Les entreprises – quels que soit leur taille économique et leur secteur d’activité – subissent des cyberattaques ciblées qui visent leurs actifs stratégiques pour des pertes s’élevant à plusieurs millions de dollars. Au-delà des offres technologiques de sécurité et des discours méthodologiques qui fleurissent sur le marché, une véritable politique organisationnelle formée et informée face aux dangers doit être développée dans l’entreprise. Quel rôle pour les RH ?
Le cybercrime est un phénomène complexe intégrant en son sein un spectre très large de méthodes, de cibles et de motivations. On assiste de moins en moins aux actions de l’hacker isolé uniquement motivé par la mise en lumière de ses exploits ou à celles de l’hacktiviste politique développant des attaques à des fins de sabotage. Le cybercrime est aujourd’hui de plus en plus organisé. Appâté par des gains financiers directs, il met en œuvre ses exactions via des mécaniques sophistiquées comme le spear fishing, l’ingénierie sociale ou encore les menaces furtives APT (Advanced Persistent Threats) au travers d’attaques ciblées, de grande envergure et de plus en plus dévastatrices. Et comme l’a dévoilé la retentissante affaire Edward Snowden aux Etats-Unis, les cyber armées misent en branle par les gouvernements à des fins de renseignement ou d’espionnage industriel sont également très actives.
Un contexte technologique propice aux failles mais pas uniquement …
Si les attaques cybercriminelles réussissent aujourd’hui c’est que les évolutions technologiques majeures comme le Cloud, le BYOD ou encore les objets connectés… – en augmentant de manière exponentielle les données disponibles au niveau mondial – ont ouvert et donc fragilisé, le réseau de l’entreprise. Ce contexte de démultiplication des périphériques, des utilisateurs et des usages génère des failles et des vulnérabilités, largement exploitées par les cyber assaillants. Mais même si leur impact est bel et bien réel, les transformations technologiques ne sont pas les seules au banc des accusés. En 2015, selon un rapport de sécurité Check Point, 81% des entreprises ont subi des fuites de données causées par des négligences humaines. L’humain, ce « maillon faible » est un élément clé de toute stratégie cyber défense même s’il n’est toujours pas appréhendé sérieusement par les entreprises. Et c’est là que les RH ont leur carte à jouer.
Le rôle déterminant des RH : transformer l’humain en un atout pour la sécurité de l’entreprise
Redoublant d’ingéniosité pour arriver à leurs fins, les cyber assaillants mettent en œuvre des attaques d’ingénierie sociale et d’hameçonnage qui exploitent les faiblesses humaines (vanité, reconnaissance, ignorance, gentillesse…) avec pour finalité le vol de données sensibles, le gain direct ou encore l’espionnage industriel.

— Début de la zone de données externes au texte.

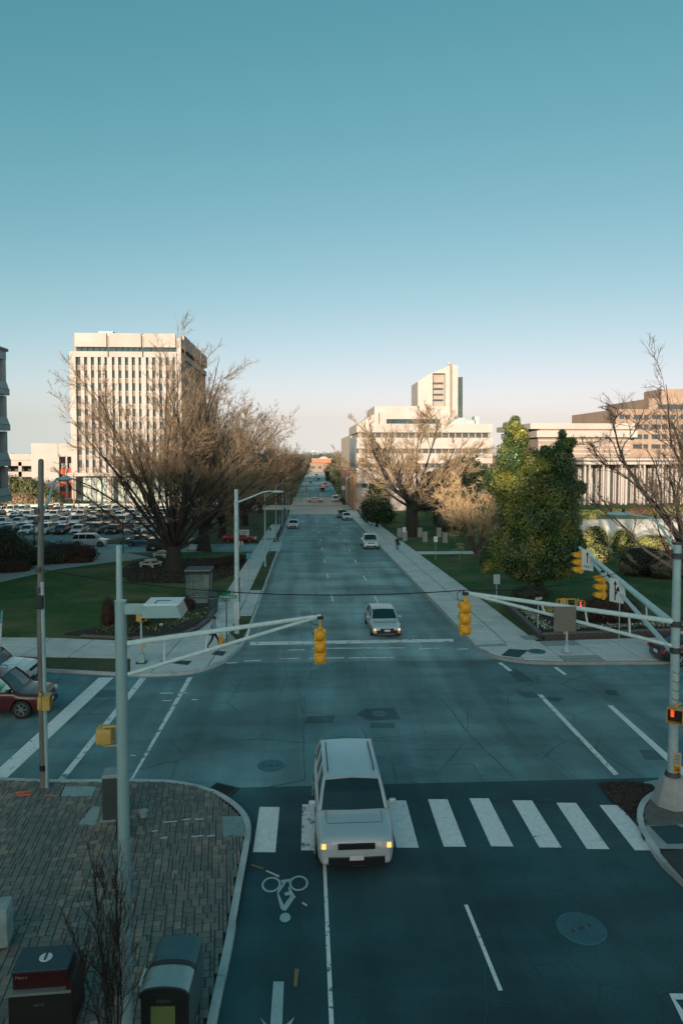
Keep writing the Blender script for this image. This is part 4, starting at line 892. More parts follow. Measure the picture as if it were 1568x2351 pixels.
    for s_ in (-1, 1):
        for a in ya:
            w = MB().tube([(s_ * (W / 2 - .20), a, Rw), (s_ * (W / 2 + .005), a, Rw)], Rw, 20 if not light else 12)
            tyre = w.build('wheel', RUBBER, t)
            rim = MB().tube([(s_ * (W / 2 - .02), a, Rw), (s_ * (W / 2 + .012), a, Rw)], Rw * .30, 8)
            if not light:
                for q in range(6):
                    a_ = q * math.pi / 3; rim.tube([(s_ * (W / 2 + .008), a, Rw), (s_ * (W / 2 + .008), a + math.cos(a_) * Rw * .64, Rw + math.sin(a_) * Rw * .64)], .028, 4)
                cc = [(s_ * (W / 2 + .004), a + math.cos(x) * Rw * .66, Rw + math.sin(x) * Rw * .66) for x in [q * math.pi / 8 for q in range(17)]]; rim.tube(cc, .018, 4)
            else: rim = MB().tube([(s_ * (W / 2 - .02), a, Rw), (s_ * (W / 2 + .012), a, Rw)], Rw * .6, 8)
            rim.build('rim', RIM, tyre)
    zl = hz - .24
    for s_ in (-1, 1):
        hl_ = MB().box((s_ * W * .385, -L / 2 + .10, zl - .01), (W * .155, .15, .16), top=.85).build('headlight', LAMPC, t, bevel=.02)
        if lit: MB().box((s_ * W * .405, -L / 2 + .035, zl - .01), (.11, .06, .13), top=.85).build('lamp_bulb', LIT, hl_, bevel=.02)
        MB().box((s_ * W * .40, L / 2 - .035, dz - .24), (W * .13, .12, .2)).build('tail_light', TAIL, t, bevel=.02)
    MB().box((0, -L / 2 + .02, zl - .02), (W * .46, .06, .13)).build('grille', BLACK, t); MB().box((0, -L / 2 + .0, .40), (W * .70, .08, .20)).build('lower_grille', BLACK, t)
    MB().box((0, L / 2 - .01, .62 if kind != 'pickup' else .5), (.36, .05, .16)).build('number_plate', PLATE, t)
    if not light:
        b = MB(); b.box((0, -L / 2 + .55, hz + .055), (W * .70, .012, .008)); [b.box((s_ * W * .36, y1 * .5 + (-L / 2 + .55) * .5, hz + .06), (.010, abs(y1 + L / 2 - .55) * .9, .008)) for s_ in (-1, 1)]; b.build('bonnet_seams', STEEL_D, t)
        MB().box((0, -L / 2 - .035, .50), (.34, .02, .12)).build('front_plate', PLATE, t); [MB().box((s_ * W * .36, -L / 2 + .02, .42), (.18, .06, .10), top=.9).build('fog_lamp', LAMPC, t) for s_ in (-1, 1)]
        for s_ in (-1, 1): o = MB().box((s_ * (W / 2 + .07), y1 + .22, bz_ + .06), (.20, .12, .14), top=.85).build('side_mirror', body, t, bevel=.03); o['painted'] = 1
        b = MB()
        for s_ in (-1, 1):
            for f in (.335, .56, .76): b.box((s_ * W / 2 * .998, Y(f), .68), (.012, .012, .5))
            for f in (.50, .70): b.box((s_ * (W / 2 + .004), Y(f), bz_ - .22), (.03, .16, .03))
        b.build('door_seams', BLACK, t)
        if kind in ('suv', 'van'):
            b = MB()
            for s_ in (-1, 1): b.tube([(s_ * wt * .86, y2 + .25, Hr + .0), (s_ * wt * .86, y2 + .35, Hr + .06), (s_ * wt * .86, y3 - .35, Hr + .06), (s_ * wt * .86, y3 - .25, Hr)], .018, 5)
            b.build('roof_rail', STEEL_D, t)
        MB().box((-.28, y1 + .10, bz_ + .06), (.6, .03, .02), R(9)).build('wiper', BLACK, t); MB().box((.32, y1 + .10, bz_ + .06), (.55, .03, .02), R(9)).build('wiper', BLACK, t); MB().box((0, y2 - .02, Hr - .16), (.22, .03, .07)).build('rear_view_mirror', BLACK, t)
    if kind == 'pickup': MB().box((0, (y4 + L / 2) / 2 + .02, dz + .035), (W * .80, L / 2 - y4 - .25, .02)).build('bed_floor', BLACK, t)
def car(kind, colour, x, y, rz, label, group=None, light=False, lit=False, z=None, cat='car'):
    name = {'suv': 'parked_suv', 'van': 'parked_van', 'pickup': 'pickup_truck', 'sedan': 'sedan_car', 'hatchback': 'hatchback_car'}[kind].replace('parked_', '') + ('_car' if kind in ('suv',) else '')
    t = thing(name, (x, y, (gz(y) + .02) if z is None else z), rz, label, cat, group); car_parts(kind, t, PAINTS[colour], light, lit); return t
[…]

Ces attaques sont très difficiles à détecter par les entreprises car elles ne sont pas identifiées par leurs barrages technologiques et peuvent même passer inaperçues aux yeux de leurs victimes ! Pour déjouer les manœuvres des cybercriminels, une culture « sécurité » portée par les RH doit être mise en œuvre pour sensibiliser et responsabiliser les employés de l’entreprise, à chaque couche fonctionnelle et dans le cadre d’une véritable démarche collaborative. Comment ?
1/ En assumant la responsabilité des risques de sécurité posés par les collaborateurs de l’entreprise. La grande majorité des employés ne se sent pas vraiment concernée par les problématiques de sécurité de leur entreprise. Elle les considère comme seule responsabilité du département informatique et cette attitude rend les entreprises bien trop vulnérables. Une politique de sécurité interne ne sera efficace que si elle est comprise et intégrée par les collaborateurs via un véritable état d’esprit associé à une somme de comportements quotidiens. Les RH doivent mener des politiques de sensibilisation actives, sur la durée, portant sur les dangers, les techniques employées par les cyber délinquants et l’impact comportemental des employés sur la sécurité de l’entreprise.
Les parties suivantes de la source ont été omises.